Idly, someone from #68kMLA did this and they got
great MacBench results, so although there are some quality of life things that aren't so hot, if you need raw performance for, say, rendering something in a video/compositing/3d app, or something graphical that doesn't necessarily involve sound, or you have good control of the sound in some other way, as indicated above.
@jimjimx Did you overclock from 1.25 or 1.42? Those are 250 and 80MHz respectively. It's arguable whether or not it's meaningful. Especially when, as an OS 9 machine, any G3 is "fine".
Re 1GB of RAM: That's normal for OS 9. I don't think Apple ever imagined a use case for it, and to be honest, I think they're correct: there's no real use case for over around 256-512 or so megs of ram on Mac OS 9 where, from a technical perspective, you aren't meaningfully better off moving to Mac OS X.
Having that much won't really hurt anything, I've got a couple OS9 machines with a full gig and they run fine, even though I never need that much, by a long shot.

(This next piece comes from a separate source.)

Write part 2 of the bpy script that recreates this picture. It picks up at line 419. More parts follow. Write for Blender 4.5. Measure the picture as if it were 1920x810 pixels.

Overall, a Mac mini would be a good OS9 machine, but in general, if you don't need a powerhouse for period-correct RAW photo batch processing or video work, a Power Macintosh will run '90s software "fine", and most Power Macintoshes (save the first generation, if I remember correctly) aren't yet at the point of needing capacitor work.
That said: A mini is also smaller than most of the other machines, save PowerBooks, which can be troublesome for different reasons.